◆ Stated exercise:
Check each line of the data for "More" and select those that have it.

◆ Given information:
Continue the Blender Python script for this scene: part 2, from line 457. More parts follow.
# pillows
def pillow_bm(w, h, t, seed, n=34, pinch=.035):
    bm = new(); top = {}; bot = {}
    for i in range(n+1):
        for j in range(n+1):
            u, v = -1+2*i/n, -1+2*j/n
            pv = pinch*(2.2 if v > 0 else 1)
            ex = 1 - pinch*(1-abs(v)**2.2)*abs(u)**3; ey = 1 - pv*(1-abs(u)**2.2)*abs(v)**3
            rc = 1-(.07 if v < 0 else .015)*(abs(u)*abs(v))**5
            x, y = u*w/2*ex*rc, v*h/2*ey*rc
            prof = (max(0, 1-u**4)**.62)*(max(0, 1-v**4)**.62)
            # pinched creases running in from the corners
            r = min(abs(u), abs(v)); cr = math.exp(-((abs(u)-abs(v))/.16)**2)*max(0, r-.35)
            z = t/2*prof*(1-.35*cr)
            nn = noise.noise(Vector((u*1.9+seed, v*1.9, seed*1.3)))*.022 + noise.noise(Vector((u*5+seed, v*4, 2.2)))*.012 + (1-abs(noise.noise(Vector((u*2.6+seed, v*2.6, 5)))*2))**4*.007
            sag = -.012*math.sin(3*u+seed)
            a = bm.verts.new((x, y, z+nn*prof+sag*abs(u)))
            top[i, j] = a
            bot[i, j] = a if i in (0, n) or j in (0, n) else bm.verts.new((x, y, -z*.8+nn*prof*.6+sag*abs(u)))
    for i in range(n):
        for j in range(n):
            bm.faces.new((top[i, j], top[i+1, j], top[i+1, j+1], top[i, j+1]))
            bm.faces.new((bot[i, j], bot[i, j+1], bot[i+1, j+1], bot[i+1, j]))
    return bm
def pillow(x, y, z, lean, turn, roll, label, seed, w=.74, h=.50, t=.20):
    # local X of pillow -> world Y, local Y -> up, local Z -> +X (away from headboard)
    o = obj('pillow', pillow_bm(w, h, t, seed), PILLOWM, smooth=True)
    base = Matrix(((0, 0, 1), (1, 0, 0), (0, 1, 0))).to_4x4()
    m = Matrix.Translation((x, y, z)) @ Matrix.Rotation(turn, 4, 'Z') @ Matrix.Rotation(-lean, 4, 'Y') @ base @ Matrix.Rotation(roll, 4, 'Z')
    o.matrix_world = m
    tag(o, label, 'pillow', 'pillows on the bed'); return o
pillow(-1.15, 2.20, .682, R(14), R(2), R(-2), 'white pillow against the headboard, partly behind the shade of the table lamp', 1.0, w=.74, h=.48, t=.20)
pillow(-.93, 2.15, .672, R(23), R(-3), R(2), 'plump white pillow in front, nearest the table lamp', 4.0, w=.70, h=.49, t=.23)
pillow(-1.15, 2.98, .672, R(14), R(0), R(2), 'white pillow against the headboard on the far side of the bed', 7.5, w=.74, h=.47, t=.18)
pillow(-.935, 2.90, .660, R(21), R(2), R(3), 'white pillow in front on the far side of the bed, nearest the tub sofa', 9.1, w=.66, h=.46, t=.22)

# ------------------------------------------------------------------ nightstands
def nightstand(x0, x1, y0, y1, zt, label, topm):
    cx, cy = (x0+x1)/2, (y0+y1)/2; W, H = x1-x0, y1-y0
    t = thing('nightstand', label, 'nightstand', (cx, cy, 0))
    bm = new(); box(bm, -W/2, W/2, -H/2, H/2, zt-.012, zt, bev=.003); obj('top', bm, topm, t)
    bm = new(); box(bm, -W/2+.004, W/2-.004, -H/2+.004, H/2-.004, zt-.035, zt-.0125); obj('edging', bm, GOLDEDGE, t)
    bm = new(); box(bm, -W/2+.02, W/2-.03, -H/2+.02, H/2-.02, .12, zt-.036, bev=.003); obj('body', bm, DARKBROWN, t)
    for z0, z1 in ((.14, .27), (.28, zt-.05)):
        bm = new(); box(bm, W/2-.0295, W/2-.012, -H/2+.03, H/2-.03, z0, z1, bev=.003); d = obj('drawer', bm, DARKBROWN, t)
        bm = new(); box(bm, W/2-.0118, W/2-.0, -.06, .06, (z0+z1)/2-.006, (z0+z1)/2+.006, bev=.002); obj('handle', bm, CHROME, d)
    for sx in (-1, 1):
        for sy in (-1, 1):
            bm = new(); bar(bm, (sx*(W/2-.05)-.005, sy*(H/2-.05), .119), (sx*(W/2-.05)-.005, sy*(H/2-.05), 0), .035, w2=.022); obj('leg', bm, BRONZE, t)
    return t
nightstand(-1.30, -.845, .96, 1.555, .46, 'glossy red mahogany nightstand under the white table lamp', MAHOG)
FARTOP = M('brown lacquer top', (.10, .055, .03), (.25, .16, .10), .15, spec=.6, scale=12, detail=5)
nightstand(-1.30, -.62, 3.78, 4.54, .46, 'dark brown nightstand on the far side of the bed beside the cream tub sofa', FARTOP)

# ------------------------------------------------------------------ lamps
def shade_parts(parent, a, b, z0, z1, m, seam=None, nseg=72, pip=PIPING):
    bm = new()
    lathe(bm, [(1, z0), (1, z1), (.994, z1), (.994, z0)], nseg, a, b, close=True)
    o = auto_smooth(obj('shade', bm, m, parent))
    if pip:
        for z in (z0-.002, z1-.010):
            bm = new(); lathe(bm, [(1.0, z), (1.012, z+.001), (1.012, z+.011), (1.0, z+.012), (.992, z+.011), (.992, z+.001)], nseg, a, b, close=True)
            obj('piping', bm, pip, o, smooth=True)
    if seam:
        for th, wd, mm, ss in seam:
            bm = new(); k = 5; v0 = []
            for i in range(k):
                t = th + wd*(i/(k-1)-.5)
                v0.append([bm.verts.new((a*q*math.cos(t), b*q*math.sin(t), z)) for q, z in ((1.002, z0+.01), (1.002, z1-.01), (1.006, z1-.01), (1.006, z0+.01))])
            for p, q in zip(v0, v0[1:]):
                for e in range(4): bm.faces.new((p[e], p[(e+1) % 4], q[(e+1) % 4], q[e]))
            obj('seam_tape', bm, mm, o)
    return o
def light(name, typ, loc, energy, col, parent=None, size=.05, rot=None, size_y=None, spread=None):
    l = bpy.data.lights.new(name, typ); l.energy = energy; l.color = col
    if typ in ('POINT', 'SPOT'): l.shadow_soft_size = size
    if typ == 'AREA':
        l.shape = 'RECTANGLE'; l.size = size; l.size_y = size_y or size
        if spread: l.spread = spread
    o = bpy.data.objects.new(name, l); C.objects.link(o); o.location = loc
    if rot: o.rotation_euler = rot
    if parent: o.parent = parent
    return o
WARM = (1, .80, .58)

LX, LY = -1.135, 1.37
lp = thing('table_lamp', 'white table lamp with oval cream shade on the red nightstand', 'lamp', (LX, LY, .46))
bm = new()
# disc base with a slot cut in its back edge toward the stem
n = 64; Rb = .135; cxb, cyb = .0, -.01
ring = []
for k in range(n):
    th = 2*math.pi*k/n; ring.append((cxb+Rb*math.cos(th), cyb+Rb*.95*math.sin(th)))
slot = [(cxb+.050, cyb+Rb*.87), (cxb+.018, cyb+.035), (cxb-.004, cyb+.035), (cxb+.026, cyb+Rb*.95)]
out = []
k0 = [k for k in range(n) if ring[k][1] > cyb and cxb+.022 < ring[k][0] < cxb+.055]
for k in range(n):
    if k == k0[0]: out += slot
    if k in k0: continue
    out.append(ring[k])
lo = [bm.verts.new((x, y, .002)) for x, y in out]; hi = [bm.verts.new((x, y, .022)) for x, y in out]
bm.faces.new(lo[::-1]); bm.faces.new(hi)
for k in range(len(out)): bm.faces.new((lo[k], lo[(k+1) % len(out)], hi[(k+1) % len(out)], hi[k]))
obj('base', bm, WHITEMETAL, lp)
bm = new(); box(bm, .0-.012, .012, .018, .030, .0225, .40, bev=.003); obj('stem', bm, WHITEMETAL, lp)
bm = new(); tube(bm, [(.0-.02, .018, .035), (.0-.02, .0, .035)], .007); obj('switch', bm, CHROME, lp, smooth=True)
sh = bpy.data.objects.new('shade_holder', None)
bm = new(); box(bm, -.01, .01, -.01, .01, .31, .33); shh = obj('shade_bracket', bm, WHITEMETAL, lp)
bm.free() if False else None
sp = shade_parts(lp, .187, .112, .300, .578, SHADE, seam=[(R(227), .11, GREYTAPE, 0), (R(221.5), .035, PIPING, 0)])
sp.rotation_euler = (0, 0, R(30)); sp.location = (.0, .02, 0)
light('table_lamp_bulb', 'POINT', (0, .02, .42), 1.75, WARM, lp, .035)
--
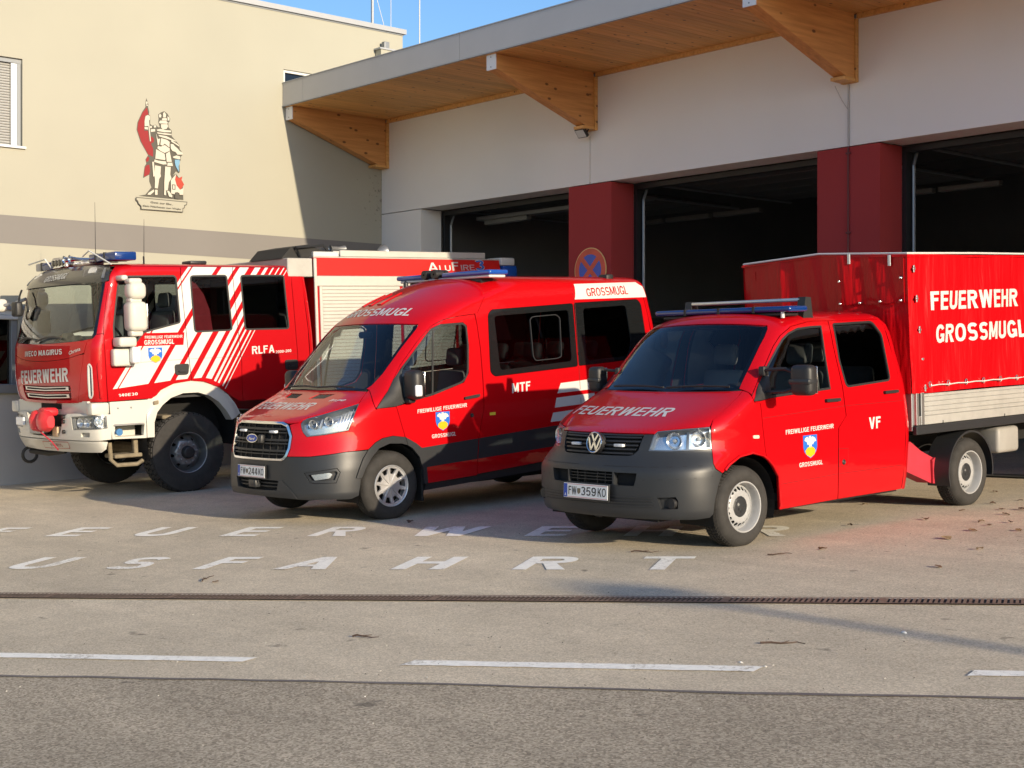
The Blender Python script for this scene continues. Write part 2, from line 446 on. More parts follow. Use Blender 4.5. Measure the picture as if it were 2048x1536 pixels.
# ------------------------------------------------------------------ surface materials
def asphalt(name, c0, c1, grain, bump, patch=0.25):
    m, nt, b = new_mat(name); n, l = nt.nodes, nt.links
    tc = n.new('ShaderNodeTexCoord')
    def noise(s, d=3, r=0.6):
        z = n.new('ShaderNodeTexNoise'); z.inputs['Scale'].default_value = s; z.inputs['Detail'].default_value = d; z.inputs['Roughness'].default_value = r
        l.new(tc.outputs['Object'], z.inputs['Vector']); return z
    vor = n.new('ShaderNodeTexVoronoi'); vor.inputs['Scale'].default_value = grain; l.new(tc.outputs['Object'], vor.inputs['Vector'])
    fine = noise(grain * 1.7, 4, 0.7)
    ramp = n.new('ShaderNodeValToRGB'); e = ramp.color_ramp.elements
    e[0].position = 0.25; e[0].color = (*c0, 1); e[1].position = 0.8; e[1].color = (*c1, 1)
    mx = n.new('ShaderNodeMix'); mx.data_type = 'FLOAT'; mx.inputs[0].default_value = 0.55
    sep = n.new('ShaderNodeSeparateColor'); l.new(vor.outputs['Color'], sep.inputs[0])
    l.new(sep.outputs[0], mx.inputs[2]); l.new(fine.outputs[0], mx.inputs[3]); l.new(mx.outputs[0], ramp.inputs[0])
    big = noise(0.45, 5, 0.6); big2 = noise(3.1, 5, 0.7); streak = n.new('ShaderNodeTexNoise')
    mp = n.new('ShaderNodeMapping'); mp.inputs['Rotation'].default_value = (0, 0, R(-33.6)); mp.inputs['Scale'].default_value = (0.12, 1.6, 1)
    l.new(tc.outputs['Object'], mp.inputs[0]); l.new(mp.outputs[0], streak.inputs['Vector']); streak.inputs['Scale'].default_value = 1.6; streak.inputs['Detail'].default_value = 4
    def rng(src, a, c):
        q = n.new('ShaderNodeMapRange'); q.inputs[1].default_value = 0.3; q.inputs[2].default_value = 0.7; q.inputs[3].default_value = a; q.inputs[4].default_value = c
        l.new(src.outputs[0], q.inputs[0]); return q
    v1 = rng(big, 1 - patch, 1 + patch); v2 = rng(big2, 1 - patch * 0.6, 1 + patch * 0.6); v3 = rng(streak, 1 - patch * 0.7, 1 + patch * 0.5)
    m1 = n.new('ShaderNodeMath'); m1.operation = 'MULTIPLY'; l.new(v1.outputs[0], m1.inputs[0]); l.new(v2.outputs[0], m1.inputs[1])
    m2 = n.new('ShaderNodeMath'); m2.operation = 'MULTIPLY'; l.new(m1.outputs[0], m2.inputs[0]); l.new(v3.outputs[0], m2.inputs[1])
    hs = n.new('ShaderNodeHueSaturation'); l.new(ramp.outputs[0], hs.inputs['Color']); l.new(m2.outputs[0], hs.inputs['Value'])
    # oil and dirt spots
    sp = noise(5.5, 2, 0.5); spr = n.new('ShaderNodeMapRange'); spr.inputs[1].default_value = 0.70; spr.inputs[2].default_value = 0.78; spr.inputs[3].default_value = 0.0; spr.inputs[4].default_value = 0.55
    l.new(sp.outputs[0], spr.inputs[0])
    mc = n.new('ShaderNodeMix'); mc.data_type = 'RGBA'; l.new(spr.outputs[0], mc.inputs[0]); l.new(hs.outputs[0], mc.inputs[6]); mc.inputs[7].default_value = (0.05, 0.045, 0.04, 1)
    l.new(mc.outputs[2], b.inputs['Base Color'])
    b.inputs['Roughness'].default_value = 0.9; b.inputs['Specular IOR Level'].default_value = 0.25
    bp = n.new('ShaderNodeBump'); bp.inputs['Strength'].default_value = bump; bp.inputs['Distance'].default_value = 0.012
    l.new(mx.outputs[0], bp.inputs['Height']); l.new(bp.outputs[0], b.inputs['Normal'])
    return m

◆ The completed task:
Continue the Blender Python script for this scene: part 2, from line 457. More parts follow.
The Blender Python script for this scene continues. Write part 2, from line 446 on. More parts follow. Use Blender 4.5. Measure the picture as if it were 2048x1536 pixels.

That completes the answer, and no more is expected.